There are several flags that you can set to customize DBENV->open:

DB_CREATE
Create underlying files as necessary. This flag is normally specified by applications that have the right to create the region and not by those that simply want to join it if it already exists.

DB_INIT_LOCK
Applications reading and writing databases opened in this environment will be using locking to ensure that they do not overwrite each other's changes. Any multi-thread or multi-process use of the environment's databases should specify this flag.

DB_INIT_LOG
Applications reading and writing databases opened in this environment will be using logging. Any application using transactions should specify this flag.

DB_INIT_MPOOL
The databases opened in the environment should use a shared underlying memory pool. Any application using access method functionality should specify this flag.

DB_INIT_TXN
Applications reading and writing databases opened in this environment will be using transactions for recoverability.

DB_LOCKDOWN
Lock shared Berkeley DB environment files and memory mapped databases into memory.

DB_NOMMAP
Files that are opened read-only in the pool (and that satisfy a few other criteria) are, by default, mapped into the process address space instead of being copied into the local cache. This can enhance performance or degrade it, depending on the architecture and system environment where it is done. Setting the DB_NOMMAP flag causes Berkeley DB never to map such files into memory. Instead, they are read into the cache using the standard read system calls.

DB_PRIVATE
Specify that only a single application will access the environment.

DB_RECOVER
Run normal recovery on this environment before opening it for normal use. Normal recovery is sufficient to handle most application or system failures.

DB_RECOVER_FATAL
Run catastrophic recovery on this environment before opening it for normal use. Catastrophic recovery is necessary when restoring a database from an archive.

DB_SYSTEM_MEM
Create regions in system memory.

DB_THREAD
Ensure that handles returned by the Berkeley DB subsystems are useable by multiple threads within a single process, i.e., that the system is free-threaded.

DB_TXN_NOSYNC
On transaction commit, do not synchronously flush the log. This means that Berkeley DB will provide atomicity, consistency, and isolation for your transactions, but not durability. Upon recovery, some previously committed transactions may be lost, but your database will be restored to a consistent state.

DB_USE_ENVIRON
Use environment variables as part of file naming.

DB_USE_ENVIRON_ROOT
Use environment variables as part of file naming for users with appropriate privileges.
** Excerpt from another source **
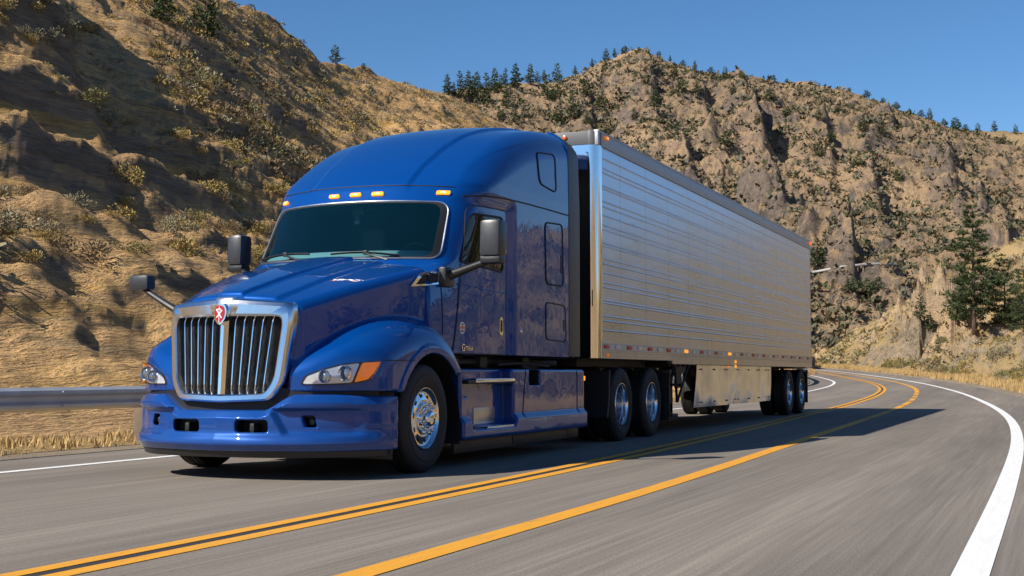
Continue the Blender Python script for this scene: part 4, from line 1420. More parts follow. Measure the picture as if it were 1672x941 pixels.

Generally, applications either specify only the DB_INIT_MPOOL flag or they specify all four flags, DB_INIT_MPOOL, DB_INIT_LOCK, DB_INIT_LOG and DB_INIT_TXN. The former configuration is for applications that simply want to use the basic Access Method interfaces with a shared underlying buffer pool, but don't care about recoverability after application or system failure. The latter is for applications that need recoverability. There are situations where other combinations of the initialization flags make sense, but they are rare.
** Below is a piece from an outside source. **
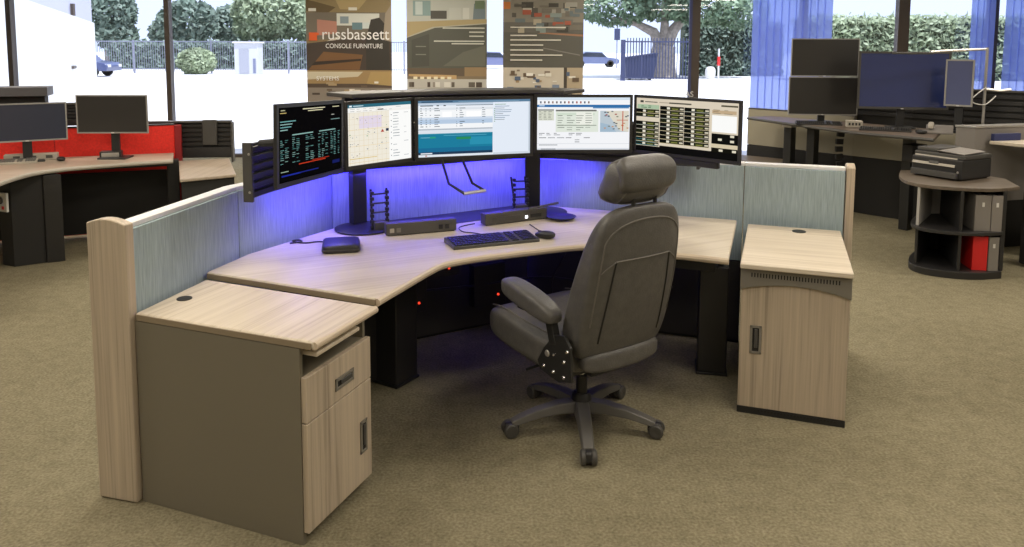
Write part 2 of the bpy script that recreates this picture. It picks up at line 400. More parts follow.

The DB_RECOVER flag is specified by applications that want to perform any necessary database recovery when they start running, i.e., if there was a system or application failure the last time they ran, they want the databases to be made consistent before they start running again. It is not an error to specify this flag when no recovery needs to be done.

The DB_RECOVER_FATAL flag is more special-purpose. It performs catastrophic database recovery, and normally requires that some initial arrangements be made, i.e., archived log files be brought back into the filesystem. Applications should not normally specify this flag. Instead, under these rare conditions, the db_recover utility should be used.